This Article is From Apr 29, 2015

Indonesia Executes 8, Including 7 Foreigners, Convicted on Drug Charges

Indonesia Executes 8, Including 7 Foreigners, Convicted on Drug Charges

Activists held a candlelight vigil for Philippine death row prisoner Mary Jane Veloso outside the presidential palace in Jakarta, Indonesia. (Reuters Photo)

Jakarta: Defying international condemnation and rejecting 11th-hour pleas for clemency, the Indonesian government executed eight drug convicts after midnight on Wednesday, including seven foreigners.

But the execution of a ninth convict, scheduled to happen at the same time, was unexpectedly postponed at nearly the last minute, the Indonesia attorney general's office said.

The eight executed prisoners from Australia, Brazil and Nigeria, along with one Indonesian, faced separate police firing squads at about 12:25 a.m. local time. The executions took place at a site outside the gates of Pasir Putih prison on the island of Nusa Kambangan off the southern coast of Java, according to the attorney general's office.

Authorities granted the stay of execution to Mary Jane Veloso, 30, a Philippine citizen, so they could review her conviction for smuggling heroin into Indonesia in 2010.

The woman's family maintains that she was duped into carrying the drugs, hidden in a suitcase, by a drug syndicate. President Benigno Aquino III of the Philippines had repeatedly appealed for her to be spared.

"Eight people were executed but not Mary Jane," Tony Spontana, a spokesman for the attorney general's office, said in a brief telephone text message.

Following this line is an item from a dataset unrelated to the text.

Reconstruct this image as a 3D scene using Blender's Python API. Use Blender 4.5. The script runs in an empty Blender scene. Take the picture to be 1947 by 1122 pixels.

Relatives and friends of the condemned - who consisted of two Australians, one Brazilian and four Nigerians - had paid them final visits earlier Tuesday, but were not allowed by the Indonesian authorities to witness the executions.

Shortly after midnight Tuesday, mourners in the port town of Cilacap, which is the access point to the prison island, held a candlelight vigil for the condemned prisoners that was televised.

The mass execution was the second in Indonesia this year. In January, five foreign drug convicts and one Indonesian convicted of murder were executed on the island.

On Saturday, the attorney general's office gave 72 hours' notice to the condemned, their legal teams and their respective embassies that the executions would be carried out.

On Monday, an Australian prisoner, Andrew Chan, married his Indonesian fiancée in a small wedding ceremony at the prison.

A French citizen who was also originally on the list to be executed won a two-week reprieve from the State Administrative Court in Jakarta, the Indonesian capital, which will hear his challenge to a clemency rejection by President Joko Widodo.

Shortly after taking office last October, Joko declared that Indonesia was facing "a national emergency" of drug abuse, and he rejected 64 clemency appeals from death row drug convicts, most of them foreigners. Saying Indonesia had a right to exercise its drug laws, Joko's government rejected international pleas to cancel the executions, including pleas from Ban Ki-moon, secretary-general of the United Nations.

The executions have angered some of Indonesia's largest aid donors, including Australia and the European Union.

Brazil and the Netherlands withdrew their ambassadors after the January executions, and Australia has said it may do the same this time. France has lodged a diplomatic protest and warned that diplomatic relations with Indonesia could be affected.

Advocates for the convicts have also argued that the Indonesian courts that sentenced their clients were corrupt.

Lawyers for the two Australian convicts, Chan, 31, and Myuran Sukumaran, 34, say the judge who handed down the death penalty to the pair had offered a lighter sentence in exchange for money.

The pair, members of the so-called Bali Nine who were arrested in 2005 trying to smuggle 18.5 pounds of heroin out of the Indonesian resort island, admit their guilty but say they have reformed.

The Indonesian wife of one of the Nigerians, Silvester Obiekwe Nwolise, 47, also claimed that the judges at his trial had offered a lighter sentence in return for a bribe.

Another Nigerian did not have a lawyer when he tried to appeal his death sentence, while the Brazilian convict, Rodrigo Gularte, 42, had schizophrenia and bipolar disorder since he was a teenager, conditions that his lawyers say should have disqualified him from criminal prosecution under Indonesian law.